The fact of the matter is that the coalition governments at the centre and in Sindh and Balochistan are intact and stumbling along not because of the political factions forming the coalitions but despite them. The binding force is the president and not the party leaders. The longer it takes to hold elections, the stronger will become the presidential grip on state institutions — beyond the president’s statutory powers.
The point is that the longer the political vacuum and uncertainty, the farther the country will drift from parliamentary traditions and practices. Only the new leaders and forces emerging from the elections will be in a position to curb the powers that the president has assumed beyond those conferred on him by his own amended Constitution. The present grovelling lot, who owe their place in the power structure to him, will continue to feel answerable to him alone and not to parliament or the people.
Political manoeuvres will abate once elections are held — unless they are rigged by the authorities or sabotaged by street agitators. But the damage being caused by poor administration will be lasting and irreversible. Delayed and bungled elections in the past have harmed civil institutions, especially those concerned with law and order and the administration of justice, much more than the flaws in the recruitment and training of civil servants.

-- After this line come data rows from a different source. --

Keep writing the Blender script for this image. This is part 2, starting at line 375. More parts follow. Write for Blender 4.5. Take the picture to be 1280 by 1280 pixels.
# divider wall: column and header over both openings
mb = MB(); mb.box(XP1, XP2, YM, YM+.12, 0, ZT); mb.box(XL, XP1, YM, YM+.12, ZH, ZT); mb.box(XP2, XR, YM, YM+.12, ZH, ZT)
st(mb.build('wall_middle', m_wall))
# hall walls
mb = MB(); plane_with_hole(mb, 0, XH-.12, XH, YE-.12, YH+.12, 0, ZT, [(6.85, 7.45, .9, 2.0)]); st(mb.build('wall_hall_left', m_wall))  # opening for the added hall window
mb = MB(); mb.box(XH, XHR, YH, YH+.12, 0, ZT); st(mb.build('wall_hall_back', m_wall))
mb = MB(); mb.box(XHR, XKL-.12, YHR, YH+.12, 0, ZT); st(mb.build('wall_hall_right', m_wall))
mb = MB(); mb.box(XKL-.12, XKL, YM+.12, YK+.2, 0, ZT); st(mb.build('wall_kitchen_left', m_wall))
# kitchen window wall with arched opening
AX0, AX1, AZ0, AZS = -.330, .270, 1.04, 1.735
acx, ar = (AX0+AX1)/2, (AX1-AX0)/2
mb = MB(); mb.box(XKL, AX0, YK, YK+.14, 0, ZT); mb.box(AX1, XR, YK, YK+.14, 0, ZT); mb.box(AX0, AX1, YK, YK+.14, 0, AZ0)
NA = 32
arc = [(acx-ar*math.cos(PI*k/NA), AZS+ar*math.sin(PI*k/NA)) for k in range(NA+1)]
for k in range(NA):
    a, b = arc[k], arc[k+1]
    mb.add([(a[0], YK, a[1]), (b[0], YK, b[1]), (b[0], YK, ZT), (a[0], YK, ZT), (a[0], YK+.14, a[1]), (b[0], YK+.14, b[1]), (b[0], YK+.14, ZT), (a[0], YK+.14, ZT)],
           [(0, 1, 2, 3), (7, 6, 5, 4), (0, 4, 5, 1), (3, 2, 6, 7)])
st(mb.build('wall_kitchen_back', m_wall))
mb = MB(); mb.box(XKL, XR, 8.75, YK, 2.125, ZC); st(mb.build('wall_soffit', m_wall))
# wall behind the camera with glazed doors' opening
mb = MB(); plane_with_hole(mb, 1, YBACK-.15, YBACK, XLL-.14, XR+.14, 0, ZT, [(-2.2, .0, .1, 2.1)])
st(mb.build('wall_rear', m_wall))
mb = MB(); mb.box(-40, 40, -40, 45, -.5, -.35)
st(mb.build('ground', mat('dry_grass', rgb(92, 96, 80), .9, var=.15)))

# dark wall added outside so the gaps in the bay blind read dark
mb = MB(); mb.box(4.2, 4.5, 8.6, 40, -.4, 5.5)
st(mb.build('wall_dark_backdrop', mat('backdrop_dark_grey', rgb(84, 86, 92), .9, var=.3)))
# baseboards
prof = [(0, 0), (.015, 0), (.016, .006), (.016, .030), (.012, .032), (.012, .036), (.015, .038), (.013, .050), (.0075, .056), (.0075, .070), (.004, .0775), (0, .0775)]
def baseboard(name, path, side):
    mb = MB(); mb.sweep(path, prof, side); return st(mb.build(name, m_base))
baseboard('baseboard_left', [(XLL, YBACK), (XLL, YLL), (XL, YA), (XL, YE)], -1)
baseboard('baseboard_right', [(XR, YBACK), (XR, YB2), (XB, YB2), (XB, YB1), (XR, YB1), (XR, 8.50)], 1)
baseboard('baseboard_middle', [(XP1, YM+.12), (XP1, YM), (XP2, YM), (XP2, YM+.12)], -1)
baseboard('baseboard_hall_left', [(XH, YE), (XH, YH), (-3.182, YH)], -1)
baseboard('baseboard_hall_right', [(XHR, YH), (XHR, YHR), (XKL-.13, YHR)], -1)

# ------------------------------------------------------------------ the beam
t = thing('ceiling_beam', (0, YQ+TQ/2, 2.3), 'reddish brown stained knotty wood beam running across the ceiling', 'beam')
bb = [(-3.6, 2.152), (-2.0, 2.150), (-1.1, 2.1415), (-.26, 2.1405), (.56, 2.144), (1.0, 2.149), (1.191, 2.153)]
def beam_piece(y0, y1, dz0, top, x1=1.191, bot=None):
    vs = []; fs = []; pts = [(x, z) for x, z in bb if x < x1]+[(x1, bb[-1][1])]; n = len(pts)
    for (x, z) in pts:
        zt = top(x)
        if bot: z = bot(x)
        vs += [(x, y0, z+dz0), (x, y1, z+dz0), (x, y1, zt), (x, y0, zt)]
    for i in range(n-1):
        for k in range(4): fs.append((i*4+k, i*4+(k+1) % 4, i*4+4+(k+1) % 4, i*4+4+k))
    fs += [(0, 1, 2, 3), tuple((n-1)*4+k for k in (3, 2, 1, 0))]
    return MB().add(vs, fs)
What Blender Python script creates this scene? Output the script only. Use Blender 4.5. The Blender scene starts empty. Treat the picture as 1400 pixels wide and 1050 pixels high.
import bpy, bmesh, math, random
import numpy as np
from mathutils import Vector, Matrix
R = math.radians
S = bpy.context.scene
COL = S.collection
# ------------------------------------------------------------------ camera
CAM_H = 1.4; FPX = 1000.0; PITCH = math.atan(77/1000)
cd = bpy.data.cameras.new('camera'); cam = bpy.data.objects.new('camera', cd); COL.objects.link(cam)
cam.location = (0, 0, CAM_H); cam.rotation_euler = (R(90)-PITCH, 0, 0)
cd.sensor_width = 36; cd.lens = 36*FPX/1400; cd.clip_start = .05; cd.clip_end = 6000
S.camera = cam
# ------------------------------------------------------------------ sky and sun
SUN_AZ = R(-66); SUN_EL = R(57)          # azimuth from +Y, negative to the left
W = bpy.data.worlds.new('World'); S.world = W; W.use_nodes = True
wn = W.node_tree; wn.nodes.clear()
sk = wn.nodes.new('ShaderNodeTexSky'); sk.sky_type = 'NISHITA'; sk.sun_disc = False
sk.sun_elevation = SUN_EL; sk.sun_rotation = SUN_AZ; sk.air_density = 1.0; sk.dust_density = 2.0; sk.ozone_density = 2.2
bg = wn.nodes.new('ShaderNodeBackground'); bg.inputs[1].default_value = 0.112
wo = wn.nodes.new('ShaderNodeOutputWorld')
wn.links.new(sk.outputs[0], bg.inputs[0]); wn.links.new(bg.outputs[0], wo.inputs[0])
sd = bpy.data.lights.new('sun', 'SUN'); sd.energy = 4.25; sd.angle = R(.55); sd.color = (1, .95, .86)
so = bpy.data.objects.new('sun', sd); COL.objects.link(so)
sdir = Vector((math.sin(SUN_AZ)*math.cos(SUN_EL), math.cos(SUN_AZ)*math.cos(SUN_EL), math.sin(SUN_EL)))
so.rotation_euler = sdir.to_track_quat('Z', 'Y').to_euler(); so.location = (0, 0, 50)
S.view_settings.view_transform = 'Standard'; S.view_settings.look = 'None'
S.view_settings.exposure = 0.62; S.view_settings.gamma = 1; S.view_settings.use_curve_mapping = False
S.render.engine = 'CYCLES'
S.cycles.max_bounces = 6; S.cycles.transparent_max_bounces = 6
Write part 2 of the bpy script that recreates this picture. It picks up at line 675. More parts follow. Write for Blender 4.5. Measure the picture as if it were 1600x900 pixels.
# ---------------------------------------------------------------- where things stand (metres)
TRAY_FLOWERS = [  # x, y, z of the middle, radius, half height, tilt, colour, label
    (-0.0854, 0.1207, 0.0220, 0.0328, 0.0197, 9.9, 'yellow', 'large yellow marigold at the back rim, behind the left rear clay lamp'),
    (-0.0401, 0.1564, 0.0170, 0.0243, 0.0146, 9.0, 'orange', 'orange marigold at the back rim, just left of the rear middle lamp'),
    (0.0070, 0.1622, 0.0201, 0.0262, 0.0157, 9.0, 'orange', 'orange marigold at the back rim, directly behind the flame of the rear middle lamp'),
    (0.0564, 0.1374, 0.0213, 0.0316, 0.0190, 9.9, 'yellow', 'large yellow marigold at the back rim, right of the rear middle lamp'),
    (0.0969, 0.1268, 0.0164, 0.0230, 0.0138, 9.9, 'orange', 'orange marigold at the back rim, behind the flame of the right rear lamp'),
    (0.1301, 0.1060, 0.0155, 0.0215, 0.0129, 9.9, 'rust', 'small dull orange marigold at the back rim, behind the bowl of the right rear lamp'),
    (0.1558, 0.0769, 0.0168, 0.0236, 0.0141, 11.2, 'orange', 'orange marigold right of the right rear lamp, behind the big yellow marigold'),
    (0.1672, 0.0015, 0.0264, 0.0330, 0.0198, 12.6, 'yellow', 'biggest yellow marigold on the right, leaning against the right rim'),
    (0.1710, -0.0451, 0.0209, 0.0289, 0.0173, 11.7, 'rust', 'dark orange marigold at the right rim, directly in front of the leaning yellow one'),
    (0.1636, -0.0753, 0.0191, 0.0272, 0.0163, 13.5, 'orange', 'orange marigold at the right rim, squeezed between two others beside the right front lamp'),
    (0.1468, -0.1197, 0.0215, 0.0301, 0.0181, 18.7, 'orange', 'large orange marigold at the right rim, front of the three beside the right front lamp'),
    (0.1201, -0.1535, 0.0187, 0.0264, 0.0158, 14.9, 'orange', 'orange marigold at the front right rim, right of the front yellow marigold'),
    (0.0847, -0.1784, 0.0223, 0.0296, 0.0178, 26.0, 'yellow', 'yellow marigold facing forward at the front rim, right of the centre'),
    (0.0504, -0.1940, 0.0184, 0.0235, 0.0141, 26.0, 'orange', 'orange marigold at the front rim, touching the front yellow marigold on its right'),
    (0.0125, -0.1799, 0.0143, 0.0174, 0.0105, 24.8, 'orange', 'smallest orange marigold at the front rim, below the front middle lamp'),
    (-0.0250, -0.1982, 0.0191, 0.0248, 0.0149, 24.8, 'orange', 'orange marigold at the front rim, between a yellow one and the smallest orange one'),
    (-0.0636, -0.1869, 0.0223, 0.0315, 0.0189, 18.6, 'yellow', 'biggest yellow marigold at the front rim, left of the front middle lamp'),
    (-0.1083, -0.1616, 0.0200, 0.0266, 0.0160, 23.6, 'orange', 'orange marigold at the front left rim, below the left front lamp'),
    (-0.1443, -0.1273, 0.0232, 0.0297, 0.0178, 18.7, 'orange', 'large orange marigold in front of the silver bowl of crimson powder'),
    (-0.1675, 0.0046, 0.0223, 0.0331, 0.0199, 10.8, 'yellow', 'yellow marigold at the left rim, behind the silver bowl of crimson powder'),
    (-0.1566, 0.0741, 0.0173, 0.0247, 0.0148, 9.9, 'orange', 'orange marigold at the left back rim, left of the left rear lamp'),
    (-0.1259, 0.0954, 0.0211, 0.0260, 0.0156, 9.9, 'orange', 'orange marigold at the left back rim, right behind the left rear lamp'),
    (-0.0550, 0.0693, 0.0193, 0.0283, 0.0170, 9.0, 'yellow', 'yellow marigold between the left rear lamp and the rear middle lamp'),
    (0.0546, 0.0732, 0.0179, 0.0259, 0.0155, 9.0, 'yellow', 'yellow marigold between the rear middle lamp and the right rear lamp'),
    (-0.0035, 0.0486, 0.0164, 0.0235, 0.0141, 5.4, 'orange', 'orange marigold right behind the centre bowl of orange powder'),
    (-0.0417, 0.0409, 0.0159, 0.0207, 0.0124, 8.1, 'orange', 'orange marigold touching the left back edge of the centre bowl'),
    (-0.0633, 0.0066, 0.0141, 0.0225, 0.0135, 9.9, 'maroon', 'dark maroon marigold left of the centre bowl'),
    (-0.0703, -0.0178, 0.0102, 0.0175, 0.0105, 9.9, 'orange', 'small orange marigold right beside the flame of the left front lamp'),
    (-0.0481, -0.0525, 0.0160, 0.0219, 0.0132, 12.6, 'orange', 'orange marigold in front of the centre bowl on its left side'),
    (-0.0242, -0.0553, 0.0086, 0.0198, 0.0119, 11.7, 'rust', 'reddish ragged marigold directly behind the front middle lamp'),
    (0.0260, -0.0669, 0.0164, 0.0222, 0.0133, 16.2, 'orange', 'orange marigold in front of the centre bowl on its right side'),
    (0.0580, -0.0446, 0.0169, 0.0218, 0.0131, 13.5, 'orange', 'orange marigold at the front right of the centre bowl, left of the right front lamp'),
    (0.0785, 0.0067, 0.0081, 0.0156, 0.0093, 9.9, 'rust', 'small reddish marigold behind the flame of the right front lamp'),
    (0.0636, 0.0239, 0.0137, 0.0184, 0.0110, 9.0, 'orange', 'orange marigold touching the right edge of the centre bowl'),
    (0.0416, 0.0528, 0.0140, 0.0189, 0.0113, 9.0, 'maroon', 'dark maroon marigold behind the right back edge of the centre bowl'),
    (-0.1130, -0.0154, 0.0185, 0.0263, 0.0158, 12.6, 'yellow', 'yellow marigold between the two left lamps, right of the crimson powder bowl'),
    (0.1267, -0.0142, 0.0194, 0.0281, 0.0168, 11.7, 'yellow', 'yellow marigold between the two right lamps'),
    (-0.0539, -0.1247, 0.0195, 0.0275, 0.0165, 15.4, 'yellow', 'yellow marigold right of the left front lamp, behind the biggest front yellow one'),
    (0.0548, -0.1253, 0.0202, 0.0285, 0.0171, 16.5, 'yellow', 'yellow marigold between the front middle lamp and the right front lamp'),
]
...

Though the elections are a year away most public decisions appear aimed more at victory in the polls than the welfare of the people. The Punjab chief minister has taken in 18 more ministers, advisers and special assistants even though many among those already there had little to do.
The Mirani dam has been in the making for almost two generations. Now, when the displaced people were to get compensation for their submerged homesteads and lands, the widespread suspicion is that a billion and a half rupees sanctioned for them will be used instead to win support for the ruling party.
Residential plots in Islamabad have been given to senior civil servants at a fraction of the market price and 3,400 official houses have been allotted to officials out of turn at the housing minister’s discretion. Previously, such largesse was reserved for a few. The rest were governed by the rule of merit or luck by draw.
The motive behind all such decisions is political. Only early and fair elections can check this rot. In bringing that about if the choice is between chaos and compromise the saner elements both in the government and in the opposition should opt for the latter.